Thursday, 18 Apr 2024

Brexit: History can teach Theresa May and Jeremy Corbyn a lot about compromise

The prime minister and the opposition leader have resorted to working with each other in a bid to move forward with Brexit.

But what lessons can Theresa May and Jeremy Corbyn learn from the UK’s political past?

Here, David Cohen, the author of Churchill and Attlee: The Unlikely Allies Who Won The War, gives Sky News an insight into old political tensions.

He has a PhD in psychology and his films include the BAFTA-nominated When Holly Went Missing (ITV) about the Soham murders.

Prime Minister Theresa May and Labour Party leader Jeremy Corbyn can learn a lot from history about how to deal with Brexit.

But first they have to admit that they have so far been unwilling to compromise much – politically and psychologically.
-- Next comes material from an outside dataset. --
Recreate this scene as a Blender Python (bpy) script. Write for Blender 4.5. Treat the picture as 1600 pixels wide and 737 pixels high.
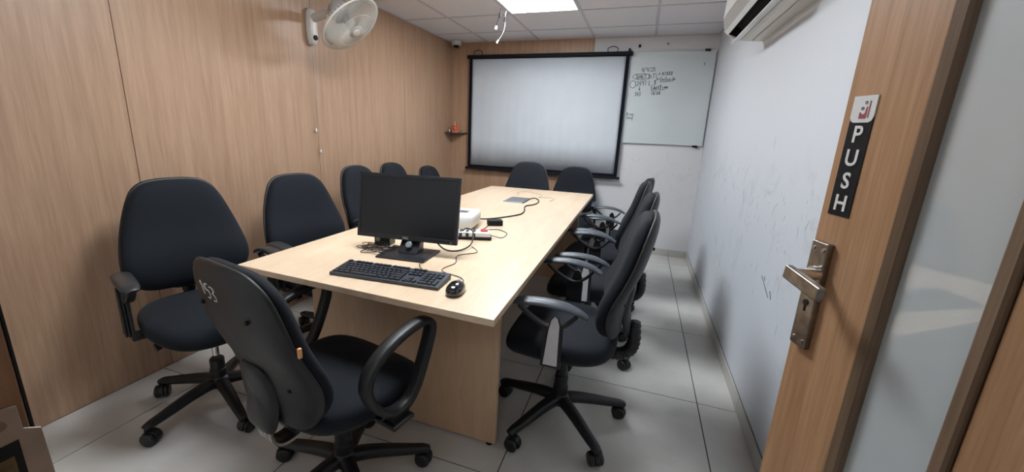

And they have to change that.

In the last century, governments of national unity were formed when Britain was at war and once in 1931, when there was financial panic and a run on the pound.

The leaders in those dramatic moments were Herbert Asquith, David Lloyd George, Stanley Baldwin, Winston Churchill and Clement Attlee and Baldwin (again).

In a poll of leading historians carried out some 10 years ago, Mr Attlee, Mr Churchill and Mr Lloyd George were reckoned to be the best prime ministers of the century. Mr Asquith and Mr Baldwin came seventh and eighth. It would be cruel to compare our current politicians to any of them.

But it may help to offer our leaders a brief history of how to achieve compromise with an opponent.

On 24 August 1931, the Labour prime minister Ramsay MacDonald sprang a surprise, telling his cabinet he intended to form a national unity government with the Conservatives and Liberals. The dire economics demanded it.

At that meeting Mr Attlee said, making sure that Mr MacDonald was within earshot, that “Esau sold his inheritance for a few pieces of silver”.

Mr Attlee would have nothing to do with the unity plan. He wrote to his brother Tom, telling him that “things are pretty damnable – I fear we are in for a regime of fake economy and a general attack on the workers’ standard of life”.

Mr Churchill found the moment damnable, too. Though he had been home secretary and chancellor, Mr MacDonald did not offer him a post in the new national government.

Mr Attlee described the 1931 election that followed Mr MacDonald’s decision as the most “unscrupulous” he could remember. Mr Attlee just managed to cling on to his seat. Mr Churchill said the triumph of the national government made him fear for British democracy.

The national government did not solve Britain’s economic problems, but Mr Attlee and Mr Churchill learned something by rejecting and being rejected.

When Mr Chamberlain was forced out in 1940, they formed a government that won the war. They worked well together because both men were ready to share a drink and compromise without much fuss. They appointed key ministers in two days.

The much derided Mr Chamberlain got into the spirit of compromise and drafted proposals on organising the war time economy, proposals Mr Attlee got through the House in one day. Yet Mr Attlee hated Mr Chamberlain. They all put personal ambition and personal obsessions aside.

You do not become prime minister or leader of the opposition if you have no qualities but history suggests – sorry to sound like a life coach – both Mrs May and Mr Corbyn now need to find their better selves.